Por años he dicho que el fracaso del gobierno, a menos que se trate de una dictadura, es el peor y más costoso de los tropiezos que puede sufrir un país. Apostar y alentar a que se hunda o se quiebre en las aguas procelosas de sus errores, es por tanto demencial. Y no porque pueda perjudicar en el plano personal, como puede ser evidente en los casos de muchas personas que dependen de él, sino porque con ello se descalabra la economía, el progreso se paraliza, el ánimo sucumbe ante la realidad, las esperanzas fallecen y el panorama del futuro se nubla, retardando la llegada de un amanecer que traiga consigo de nuevo la luz.
El triunfo de un gobierno, el éxito de sus planes en lo social y económico, no perjudica a nadie, incluso a la oposición. La razón es simple y lo enseña la historia. Una sociedad en camino de solución de sus problemas esenciales crea sentimientos y adhesiones democráticas más fuertes y con ello la posibilidad que temas que trascienden el ámbito de lo puramente económico decidan procesos electorales. Y sin ánimo de iniciar controversias improductivas, ese fue un factor de mucho peso en la conducta de los electores en las elecciones de este año.
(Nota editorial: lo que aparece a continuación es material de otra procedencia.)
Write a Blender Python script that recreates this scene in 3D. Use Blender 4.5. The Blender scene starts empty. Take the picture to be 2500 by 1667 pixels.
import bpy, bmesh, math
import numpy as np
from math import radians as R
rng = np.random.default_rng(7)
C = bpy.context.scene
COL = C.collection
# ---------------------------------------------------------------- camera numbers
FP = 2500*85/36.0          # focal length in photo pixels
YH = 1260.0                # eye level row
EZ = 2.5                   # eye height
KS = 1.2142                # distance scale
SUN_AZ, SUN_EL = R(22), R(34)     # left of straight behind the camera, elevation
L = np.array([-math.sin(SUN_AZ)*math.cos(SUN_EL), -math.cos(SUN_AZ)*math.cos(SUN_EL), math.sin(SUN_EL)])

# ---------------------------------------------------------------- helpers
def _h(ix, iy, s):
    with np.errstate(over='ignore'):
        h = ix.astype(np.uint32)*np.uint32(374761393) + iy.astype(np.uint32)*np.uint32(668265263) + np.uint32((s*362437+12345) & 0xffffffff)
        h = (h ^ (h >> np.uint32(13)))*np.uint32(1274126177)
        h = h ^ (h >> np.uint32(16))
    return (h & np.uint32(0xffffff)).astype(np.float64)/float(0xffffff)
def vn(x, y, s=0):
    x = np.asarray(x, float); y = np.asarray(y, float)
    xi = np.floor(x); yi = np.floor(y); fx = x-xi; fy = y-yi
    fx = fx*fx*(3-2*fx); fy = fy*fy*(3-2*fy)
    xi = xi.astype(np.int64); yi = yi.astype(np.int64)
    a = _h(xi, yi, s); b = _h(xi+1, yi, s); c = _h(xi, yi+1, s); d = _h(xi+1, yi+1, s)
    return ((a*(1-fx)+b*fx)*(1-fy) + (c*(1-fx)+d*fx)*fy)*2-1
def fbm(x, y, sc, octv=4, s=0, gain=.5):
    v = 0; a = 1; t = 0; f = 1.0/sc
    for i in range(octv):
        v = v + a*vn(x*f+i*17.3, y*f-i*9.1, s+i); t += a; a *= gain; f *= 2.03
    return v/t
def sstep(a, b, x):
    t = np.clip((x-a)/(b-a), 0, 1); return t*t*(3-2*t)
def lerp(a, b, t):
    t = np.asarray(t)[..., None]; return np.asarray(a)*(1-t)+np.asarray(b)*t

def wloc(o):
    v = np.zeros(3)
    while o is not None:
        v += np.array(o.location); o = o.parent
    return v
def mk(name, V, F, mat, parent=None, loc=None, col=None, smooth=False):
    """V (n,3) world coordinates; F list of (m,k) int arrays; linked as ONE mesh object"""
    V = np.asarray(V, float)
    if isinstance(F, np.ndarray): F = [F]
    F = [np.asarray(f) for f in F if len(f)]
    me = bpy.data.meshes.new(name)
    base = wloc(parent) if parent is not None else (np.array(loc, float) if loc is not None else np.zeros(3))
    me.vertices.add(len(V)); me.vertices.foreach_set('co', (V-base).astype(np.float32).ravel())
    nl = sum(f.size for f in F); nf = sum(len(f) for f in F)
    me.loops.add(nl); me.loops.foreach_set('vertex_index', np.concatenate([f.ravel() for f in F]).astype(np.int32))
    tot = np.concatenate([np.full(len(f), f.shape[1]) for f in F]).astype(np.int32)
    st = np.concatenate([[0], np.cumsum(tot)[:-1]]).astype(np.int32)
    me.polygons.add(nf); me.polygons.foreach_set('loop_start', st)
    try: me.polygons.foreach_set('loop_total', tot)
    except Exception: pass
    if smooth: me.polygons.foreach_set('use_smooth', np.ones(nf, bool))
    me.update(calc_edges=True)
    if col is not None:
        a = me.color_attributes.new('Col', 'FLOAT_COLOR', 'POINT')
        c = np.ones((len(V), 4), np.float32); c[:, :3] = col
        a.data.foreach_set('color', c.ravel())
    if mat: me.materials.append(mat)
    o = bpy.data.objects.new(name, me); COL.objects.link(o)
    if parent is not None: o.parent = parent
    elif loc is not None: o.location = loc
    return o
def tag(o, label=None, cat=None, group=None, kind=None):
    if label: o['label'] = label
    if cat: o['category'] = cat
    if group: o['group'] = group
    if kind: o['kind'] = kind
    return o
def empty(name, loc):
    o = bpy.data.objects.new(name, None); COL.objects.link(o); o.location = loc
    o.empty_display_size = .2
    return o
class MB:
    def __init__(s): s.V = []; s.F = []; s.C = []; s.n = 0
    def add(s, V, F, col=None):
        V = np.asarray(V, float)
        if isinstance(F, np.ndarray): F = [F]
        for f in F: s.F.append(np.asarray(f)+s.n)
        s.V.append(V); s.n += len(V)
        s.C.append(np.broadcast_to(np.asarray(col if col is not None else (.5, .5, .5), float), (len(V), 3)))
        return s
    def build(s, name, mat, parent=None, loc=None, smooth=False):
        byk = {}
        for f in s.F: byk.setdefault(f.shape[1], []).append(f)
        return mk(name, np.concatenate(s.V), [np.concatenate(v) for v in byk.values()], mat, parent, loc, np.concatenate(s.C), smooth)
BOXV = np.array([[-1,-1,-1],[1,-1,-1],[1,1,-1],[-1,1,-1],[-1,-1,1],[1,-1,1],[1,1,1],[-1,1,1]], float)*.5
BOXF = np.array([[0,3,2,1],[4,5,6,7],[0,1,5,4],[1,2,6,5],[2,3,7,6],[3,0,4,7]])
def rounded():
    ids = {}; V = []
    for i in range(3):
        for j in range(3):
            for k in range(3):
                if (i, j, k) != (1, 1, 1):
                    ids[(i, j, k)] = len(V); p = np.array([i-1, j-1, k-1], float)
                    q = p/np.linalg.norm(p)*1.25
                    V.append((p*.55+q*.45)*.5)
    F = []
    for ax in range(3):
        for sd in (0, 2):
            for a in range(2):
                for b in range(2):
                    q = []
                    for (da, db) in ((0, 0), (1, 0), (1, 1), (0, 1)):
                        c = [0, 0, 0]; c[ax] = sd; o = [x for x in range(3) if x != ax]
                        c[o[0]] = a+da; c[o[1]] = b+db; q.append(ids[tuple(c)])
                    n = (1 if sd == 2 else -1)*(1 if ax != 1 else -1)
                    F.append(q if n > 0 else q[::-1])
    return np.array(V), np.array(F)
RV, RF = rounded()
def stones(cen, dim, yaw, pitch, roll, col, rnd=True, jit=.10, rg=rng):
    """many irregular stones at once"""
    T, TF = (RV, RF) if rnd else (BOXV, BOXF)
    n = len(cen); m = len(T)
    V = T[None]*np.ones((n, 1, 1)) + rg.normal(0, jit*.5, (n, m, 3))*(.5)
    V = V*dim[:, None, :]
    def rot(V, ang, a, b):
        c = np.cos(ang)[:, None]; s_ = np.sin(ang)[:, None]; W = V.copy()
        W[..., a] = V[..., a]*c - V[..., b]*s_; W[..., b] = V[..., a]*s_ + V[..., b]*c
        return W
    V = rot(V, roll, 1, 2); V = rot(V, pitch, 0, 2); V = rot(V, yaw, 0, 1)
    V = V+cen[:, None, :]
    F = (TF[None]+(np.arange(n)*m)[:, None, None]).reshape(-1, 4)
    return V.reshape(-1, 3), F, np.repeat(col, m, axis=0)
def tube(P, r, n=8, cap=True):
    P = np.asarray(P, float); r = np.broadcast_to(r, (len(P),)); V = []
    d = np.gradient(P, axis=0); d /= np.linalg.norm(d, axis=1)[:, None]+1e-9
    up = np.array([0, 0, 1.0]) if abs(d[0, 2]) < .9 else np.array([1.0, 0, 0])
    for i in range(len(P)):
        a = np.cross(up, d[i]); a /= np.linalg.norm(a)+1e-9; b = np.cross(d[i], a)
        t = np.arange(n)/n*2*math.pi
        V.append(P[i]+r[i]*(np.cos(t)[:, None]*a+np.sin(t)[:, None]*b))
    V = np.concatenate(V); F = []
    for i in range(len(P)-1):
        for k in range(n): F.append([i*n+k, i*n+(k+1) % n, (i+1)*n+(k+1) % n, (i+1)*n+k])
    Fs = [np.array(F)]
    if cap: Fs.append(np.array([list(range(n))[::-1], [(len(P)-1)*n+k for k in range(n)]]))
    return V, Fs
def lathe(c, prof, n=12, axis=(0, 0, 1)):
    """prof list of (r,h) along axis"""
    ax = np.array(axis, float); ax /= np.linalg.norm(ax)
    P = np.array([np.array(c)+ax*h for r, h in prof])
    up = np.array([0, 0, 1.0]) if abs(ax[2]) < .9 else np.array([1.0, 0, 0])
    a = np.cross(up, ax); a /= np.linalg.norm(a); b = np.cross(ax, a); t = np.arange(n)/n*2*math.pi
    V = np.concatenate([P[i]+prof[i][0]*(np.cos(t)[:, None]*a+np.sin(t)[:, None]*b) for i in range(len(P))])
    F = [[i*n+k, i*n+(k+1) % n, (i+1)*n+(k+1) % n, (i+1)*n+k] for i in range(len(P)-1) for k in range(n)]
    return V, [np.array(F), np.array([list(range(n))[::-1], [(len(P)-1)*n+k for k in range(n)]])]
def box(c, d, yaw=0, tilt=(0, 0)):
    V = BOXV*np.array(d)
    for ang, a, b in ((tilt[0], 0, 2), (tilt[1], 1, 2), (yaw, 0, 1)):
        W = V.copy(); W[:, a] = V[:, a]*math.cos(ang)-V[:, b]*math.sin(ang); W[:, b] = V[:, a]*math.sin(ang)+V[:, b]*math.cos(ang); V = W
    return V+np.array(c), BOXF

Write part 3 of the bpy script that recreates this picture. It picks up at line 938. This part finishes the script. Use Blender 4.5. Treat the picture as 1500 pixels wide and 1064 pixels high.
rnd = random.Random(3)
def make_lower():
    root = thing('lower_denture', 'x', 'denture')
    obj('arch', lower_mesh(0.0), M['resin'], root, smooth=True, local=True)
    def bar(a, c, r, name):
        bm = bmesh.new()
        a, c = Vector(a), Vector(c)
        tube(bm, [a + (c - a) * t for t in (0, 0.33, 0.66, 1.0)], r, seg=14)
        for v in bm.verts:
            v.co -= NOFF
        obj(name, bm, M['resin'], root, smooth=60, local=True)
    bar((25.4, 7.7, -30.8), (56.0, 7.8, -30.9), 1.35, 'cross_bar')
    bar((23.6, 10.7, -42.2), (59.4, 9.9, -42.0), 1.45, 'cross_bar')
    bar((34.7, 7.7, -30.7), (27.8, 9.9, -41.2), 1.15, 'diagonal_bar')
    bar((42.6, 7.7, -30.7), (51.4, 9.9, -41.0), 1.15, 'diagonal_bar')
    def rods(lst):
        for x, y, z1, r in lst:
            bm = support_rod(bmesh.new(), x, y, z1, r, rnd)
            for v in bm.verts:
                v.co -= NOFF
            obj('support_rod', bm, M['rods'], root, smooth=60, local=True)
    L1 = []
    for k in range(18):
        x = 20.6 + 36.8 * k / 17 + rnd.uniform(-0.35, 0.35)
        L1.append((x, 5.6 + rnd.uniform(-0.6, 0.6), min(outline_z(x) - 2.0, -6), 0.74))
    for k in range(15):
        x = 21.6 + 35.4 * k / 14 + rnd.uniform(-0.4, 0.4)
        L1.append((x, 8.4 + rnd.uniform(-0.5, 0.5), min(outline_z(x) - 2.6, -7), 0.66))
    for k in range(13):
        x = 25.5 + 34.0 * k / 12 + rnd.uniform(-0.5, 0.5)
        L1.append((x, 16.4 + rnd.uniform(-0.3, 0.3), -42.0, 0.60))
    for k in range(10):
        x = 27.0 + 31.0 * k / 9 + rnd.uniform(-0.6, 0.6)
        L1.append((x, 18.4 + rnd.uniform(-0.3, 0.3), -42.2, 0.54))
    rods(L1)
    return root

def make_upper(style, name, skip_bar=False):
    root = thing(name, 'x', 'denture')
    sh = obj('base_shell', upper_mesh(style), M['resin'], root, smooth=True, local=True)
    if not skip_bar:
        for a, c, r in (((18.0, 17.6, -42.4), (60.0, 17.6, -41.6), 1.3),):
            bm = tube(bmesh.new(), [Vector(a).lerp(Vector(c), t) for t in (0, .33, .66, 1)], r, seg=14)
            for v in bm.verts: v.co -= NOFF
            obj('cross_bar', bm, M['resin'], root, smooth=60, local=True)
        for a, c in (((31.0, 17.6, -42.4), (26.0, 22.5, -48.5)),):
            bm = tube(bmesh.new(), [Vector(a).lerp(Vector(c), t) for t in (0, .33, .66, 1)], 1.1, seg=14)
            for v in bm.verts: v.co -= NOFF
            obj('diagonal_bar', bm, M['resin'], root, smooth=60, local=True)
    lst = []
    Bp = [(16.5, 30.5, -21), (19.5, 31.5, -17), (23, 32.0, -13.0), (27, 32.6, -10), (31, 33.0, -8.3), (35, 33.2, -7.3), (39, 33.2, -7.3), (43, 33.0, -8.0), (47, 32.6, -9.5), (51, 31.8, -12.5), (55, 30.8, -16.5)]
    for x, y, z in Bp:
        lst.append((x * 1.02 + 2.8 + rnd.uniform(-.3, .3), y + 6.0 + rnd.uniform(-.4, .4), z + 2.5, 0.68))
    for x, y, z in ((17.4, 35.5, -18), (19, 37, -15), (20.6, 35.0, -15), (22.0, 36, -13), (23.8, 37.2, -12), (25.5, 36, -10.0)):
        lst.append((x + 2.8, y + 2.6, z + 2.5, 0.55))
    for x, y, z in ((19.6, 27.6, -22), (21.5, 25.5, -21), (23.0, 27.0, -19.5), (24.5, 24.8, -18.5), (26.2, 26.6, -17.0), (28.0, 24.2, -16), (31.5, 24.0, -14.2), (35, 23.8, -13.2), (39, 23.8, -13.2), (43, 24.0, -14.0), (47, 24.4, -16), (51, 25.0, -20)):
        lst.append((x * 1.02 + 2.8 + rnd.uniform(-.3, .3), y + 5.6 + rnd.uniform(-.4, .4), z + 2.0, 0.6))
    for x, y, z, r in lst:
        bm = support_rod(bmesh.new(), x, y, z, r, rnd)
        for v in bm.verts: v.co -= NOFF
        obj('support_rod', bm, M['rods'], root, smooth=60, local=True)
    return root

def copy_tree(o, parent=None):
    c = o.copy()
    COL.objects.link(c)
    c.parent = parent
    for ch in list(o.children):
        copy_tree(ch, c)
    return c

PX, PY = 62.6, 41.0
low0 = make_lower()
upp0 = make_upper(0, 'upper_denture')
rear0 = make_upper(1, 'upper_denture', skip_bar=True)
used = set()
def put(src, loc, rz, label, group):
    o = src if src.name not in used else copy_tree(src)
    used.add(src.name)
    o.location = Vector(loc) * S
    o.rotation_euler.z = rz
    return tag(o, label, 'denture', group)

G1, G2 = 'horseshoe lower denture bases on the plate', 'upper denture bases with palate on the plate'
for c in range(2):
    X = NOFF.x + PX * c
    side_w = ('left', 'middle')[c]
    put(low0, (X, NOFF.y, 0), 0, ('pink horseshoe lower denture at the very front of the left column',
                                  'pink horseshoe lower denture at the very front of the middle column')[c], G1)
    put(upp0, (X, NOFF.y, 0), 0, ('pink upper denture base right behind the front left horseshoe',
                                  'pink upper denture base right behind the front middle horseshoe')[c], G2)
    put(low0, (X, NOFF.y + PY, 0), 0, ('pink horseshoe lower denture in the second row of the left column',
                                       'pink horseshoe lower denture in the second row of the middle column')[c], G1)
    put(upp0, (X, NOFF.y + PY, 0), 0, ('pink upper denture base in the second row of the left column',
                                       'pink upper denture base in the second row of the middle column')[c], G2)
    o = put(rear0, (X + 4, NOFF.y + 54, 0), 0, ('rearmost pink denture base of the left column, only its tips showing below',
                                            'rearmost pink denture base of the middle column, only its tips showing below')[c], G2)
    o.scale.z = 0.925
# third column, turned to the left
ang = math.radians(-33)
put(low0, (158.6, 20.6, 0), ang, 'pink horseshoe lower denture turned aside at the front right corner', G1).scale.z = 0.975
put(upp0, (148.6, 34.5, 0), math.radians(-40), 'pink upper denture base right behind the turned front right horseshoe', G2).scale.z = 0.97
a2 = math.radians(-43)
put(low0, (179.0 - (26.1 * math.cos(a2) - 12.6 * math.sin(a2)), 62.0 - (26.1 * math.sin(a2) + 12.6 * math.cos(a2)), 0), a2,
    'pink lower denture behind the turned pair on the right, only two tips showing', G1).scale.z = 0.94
Un gobierno consciente de los valores democráticos y de su compromiso con el país, no rechaza la crítica. Por el contrario, se fortalece cuando la promueve con tolerancia y respeto a las ideas de sus adversarios y de aquellos que no lo son. Por tanto frente a la irracionalidad que la pasión genera en las partes enfermas de una estructura política, el antídoto reside y crece en el litoral donde la crítica, en esencia, le muestra a tiempo los caminos fangosos donde sus pies pueden hundirse.
Por tanto, lo inteligente no es ver en cada asomo de crítica una conspiración o un propósito mezquino, sino evitar que defensas ruidosas e irracionales le impidan ver las piedras en el camino.